- [Exercise directions]:
Repeat, exactly and alone, every line from the line that contains "0.4, 0.3, 0.0)" to the end of the entries.

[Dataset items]
##########
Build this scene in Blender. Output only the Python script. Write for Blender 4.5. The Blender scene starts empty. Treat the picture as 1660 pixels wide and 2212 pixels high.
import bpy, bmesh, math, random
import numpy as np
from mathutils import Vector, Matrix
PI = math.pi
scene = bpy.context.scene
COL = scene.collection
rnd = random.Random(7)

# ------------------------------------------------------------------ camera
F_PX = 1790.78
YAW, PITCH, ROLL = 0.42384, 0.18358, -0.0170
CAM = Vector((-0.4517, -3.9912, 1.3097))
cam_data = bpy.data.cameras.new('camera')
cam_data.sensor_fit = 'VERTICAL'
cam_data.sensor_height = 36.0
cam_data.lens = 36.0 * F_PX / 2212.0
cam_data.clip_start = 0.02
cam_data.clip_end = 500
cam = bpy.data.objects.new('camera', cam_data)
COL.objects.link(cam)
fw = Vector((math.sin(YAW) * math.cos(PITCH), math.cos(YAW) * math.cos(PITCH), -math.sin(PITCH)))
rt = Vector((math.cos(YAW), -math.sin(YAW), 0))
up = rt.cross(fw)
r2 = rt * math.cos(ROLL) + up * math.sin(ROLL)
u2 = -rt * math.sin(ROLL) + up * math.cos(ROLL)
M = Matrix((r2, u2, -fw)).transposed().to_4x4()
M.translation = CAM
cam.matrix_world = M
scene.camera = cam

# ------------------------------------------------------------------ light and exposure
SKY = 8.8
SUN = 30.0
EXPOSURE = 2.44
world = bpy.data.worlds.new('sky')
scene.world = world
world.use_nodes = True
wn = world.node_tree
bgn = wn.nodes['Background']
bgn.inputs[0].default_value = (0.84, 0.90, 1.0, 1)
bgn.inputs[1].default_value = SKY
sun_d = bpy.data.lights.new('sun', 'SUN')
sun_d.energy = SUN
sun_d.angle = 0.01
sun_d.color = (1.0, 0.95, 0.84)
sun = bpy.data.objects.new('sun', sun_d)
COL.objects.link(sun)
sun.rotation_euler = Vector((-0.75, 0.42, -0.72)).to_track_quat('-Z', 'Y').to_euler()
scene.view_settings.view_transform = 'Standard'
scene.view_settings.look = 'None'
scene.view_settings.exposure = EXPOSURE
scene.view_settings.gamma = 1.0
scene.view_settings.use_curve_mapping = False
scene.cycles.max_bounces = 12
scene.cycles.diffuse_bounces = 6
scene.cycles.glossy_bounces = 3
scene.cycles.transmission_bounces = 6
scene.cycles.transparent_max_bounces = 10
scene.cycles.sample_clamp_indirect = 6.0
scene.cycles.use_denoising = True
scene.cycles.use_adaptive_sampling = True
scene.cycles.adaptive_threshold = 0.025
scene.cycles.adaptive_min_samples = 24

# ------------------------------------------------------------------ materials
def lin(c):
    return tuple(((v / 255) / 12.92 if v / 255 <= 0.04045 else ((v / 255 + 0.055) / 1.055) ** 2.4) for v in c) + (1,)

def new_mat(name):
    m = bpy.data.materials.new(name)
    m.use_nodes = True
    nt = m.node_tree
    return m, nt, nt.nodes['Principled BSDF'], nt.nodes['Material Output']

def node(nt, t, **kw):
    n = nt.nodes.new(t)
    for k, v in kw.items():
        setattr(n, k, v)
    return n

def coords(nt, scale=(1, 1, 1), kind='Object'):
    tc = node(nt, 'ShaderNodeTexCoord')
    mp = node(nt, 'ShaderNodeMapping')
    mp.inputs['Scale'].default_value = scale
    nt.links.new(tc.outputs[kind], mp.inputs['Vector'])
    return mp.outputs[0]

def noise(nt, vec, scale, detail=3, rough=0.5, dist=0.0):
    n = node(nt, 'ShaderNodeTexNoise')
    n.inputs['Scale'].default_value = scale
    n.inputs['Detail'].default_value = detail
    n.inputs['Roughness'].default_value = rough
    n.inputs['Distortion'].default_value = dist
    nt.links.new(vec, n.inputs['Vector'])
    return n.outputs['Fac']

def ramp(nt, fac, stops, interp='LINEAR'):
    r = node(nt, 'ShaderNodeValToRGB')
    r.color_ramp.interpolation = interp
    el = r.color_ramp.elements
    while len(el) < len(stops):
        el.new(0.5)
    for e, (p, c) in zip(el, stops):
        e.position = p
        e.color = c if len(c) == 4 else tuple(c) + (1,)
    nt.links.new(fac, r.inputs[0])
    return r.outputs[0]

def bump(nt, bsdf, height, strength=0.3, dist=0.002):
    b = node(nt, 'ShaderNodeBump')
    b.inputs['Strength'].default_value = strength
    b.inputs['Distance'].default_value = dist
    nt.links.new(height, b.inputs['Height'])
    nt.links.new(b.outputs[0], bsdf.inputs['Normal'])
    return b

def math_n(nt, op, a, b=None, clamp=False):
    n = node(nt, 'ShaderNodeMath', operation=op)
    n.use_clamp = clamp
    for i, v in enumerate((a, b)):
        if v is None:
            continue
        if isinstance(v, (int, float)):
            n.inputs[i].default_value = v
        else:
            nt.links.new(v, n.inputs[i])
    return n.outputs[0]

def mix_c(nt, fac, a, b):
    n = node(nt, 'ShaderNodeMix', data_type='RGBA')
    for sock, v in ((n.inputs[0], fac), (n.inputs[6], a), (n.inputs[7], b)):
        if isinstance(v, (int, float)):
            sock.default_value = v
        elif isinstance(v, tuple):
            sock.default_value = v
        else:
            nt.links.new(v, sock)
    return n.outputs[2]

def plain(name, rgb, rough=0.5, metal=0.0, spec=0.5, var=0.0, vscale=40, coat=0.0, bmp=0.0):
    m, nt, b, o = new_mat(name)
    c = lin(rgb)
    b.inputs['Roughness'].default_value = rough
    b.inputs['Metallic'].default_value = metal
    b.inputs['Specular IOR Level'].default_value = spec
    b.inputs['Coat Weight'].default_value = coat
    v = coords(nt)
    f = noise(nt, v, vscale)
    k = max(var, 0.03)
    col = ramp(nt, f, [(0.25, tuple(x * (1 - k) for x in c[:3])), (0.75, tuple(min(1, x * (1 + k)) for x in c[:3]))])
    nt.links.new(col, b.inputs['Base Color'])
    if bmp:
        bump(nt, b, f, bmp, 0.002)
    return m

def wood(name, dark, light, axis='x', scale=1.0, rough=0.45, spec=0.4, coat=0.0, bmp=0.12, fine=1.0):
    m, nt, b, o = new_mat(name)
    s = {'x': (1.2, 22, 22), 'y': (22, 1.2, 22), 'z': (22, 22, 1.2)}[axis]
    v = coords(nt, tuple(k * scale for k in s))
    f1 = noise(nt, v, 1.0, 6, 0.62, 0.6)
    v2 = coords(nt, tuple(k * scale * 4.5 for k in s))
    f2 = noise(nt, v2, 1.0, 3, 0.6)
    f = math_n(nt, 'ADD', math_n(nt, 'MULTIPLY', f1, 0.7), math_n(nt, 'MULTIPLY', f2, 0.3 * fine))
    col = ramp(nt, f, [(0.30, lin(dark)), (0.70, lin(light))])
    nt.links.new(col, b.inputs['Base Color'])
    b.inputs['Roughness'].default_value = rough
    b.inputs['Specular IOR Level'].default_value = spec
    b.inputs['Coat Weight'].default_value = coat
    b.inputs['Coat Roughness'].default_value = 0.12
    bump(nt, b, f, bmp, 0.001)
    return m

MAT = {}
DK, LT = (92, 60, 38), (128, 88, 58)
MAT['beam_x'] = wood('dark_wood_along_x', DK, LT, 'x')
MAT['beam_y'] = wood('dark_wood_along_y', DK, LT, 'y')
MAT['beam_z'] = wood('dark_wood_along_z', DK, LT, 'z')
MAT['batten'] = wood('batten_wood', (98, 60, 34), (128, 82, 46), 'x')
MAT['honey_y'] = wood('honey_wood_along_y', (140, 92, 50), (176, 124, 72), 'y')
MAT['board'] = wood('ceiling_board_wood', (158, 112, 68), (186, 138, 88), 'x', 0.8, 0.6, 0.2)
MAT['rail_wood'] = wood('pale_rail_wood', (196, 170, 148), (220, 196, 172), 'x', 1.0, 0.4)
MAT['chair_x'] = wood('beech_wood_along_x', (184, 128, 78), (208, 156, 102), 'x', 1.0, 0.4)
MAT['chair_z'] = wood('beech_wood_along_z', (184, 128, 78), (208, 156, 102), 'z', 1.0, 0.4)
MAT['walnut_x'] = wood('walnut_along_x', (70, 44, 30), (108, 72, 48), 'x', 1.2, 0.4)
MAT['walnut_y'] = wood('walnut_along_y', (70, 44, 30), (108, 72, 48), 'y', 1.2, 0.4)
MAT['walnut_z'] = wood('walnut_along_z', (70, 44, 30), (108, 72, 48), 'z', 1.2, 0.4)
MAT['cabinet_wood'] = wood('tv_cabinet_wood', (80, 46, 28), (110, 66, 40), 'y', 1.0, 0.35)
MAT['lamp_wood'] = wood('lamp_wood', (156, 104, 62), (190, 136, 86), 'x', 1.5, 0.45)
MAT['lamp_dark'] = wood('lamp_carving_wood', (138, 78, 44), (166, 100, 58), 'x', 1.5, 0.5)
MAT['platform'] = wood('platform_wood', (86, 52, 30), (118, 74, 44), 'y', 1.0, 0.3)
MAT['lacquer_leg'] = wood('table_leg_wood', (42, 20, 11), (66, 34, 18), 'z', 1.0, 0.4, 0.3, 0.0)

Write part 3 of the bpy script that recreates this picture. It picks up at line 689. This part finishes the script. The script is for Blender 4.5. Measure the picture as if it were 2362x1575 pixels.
##########
- [Written reply]:
MAT['lacquer_leg'] = wood('table_leg_wood', (42, 20, 11), (66, 34, 18), 'z', 1.0, 0.4, 0.3, 0.0)

Write part 3 of the bpy script that recreates this picture. It picks up at line 689. This part finishes the script. The script is for Blender 4.5. Measure the picture as if it were 2362x1575 pixels.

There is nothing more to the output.